İkinci beklenti, Körfez ülkelerindendi. Birtakım anlaşmalar imzalandı. Sonradan 51 milyar dolarlık kimisi yatırım olarak kimisi satın alma ya da ortaklık olarak kaynak beklentisi vardı. İsrail Hamas çatışması o kaynağı durdurmuş gibi görünüyor. Herkes savaşın o bölgeyi ne kadar etkileyeceğini görmek istiyor. O nedenle şimdilik oradan gelecek bir kaynak görünmüyor. Olsa olsa kısa vadeli swaplar gelebilir ya da geçmişte olduğu gibi Merkez Bankası’nda para park edebilir. Ben şu aşamada onları da yapacaklarını düşünmüyorum. Bu tür bir yayılma hem bölgeyi hem de bütün dünyayı çok derinden etkileyecektir.
“Swap piyasası yok, tahvil piyasası çalışmıyor, borsa güvenli bulunmuyor”
“Dış kaynak” derken kısa vadeli piyasaları kastettiklerini belirten Nas, sözlerini şöyle tamamladı:
“Yüksek faize karşı duyarlı olan ve yüksek faizden kazanmak isteyen piyasaları kastediyoruz. Onların size gelebilmesi için sizin bazı piyasalarınızın çalışıyor olması lazım. Bunlardan bir tanesi swap piyasasıdır. Swap piyasası da Albayrak döneminde yok edildi. Swap piyasası olmadan o kanaldan kaynak girişi maalesef yok. Tahvil piyasası da çalışmıyor. Burada da sorun var. Bir tek hisse senedi gelecekse bir tek borsa var. Borsayı da şu aşamada pek güvenli bulduklarını düşünmüyorum. Çünkü arka arkaya yapılan halka arzlara baktığınız zaman bu şirketlerin önemli bir kısmının iflastan ya da konkordatodan kaçmak için yaptığını, onların da kısa vadede parlak bir durum vadetmediğini görüyorsunuz.
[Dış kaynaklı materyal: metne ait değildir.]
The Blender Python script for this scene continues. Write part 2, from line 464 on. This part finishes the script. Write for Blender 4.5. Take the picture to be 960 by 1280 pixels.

Sermaye Piyasası Kurulu ile İMKB’nin borsa üzerinde yeterince denetiminin kalmadığı gibi bir algı var. Hisse senedi piyasadan daha fazla denetlenmesi gereken ve ancak böyle güvenirliğini sağlayan hisse senedi piyasalarının olmadığına ilişkin bir algı yaratıyor. O nedenle belli piyasalar da çalışmıyor. Mehmet Şimşek ülke ülke dolaşıyor. Bugüne kadar bir miktar kaynak girişi oldu ama Türkiye’nin önümüzdeki 12 ayda cari açığı da koyarsanız 260 milyar dolara ihtiyacı var. Bunun bir kısmını döndürse bile belli bir miktarı nakit olarak bulması gerekiyor. Şu an ABD 10 yıllık tahvil faizleri yüzde 5’i geçti. Yani dünyadaki bütün kaynak oraya gidiyor. Gelişmekte olan ülkelerden çekiliyor. Çok güvenli bir liman olan Amerika böyle bir faiz veriyorsa siz onunla yarışamazsınız. Bir de böyle bir sorun var.”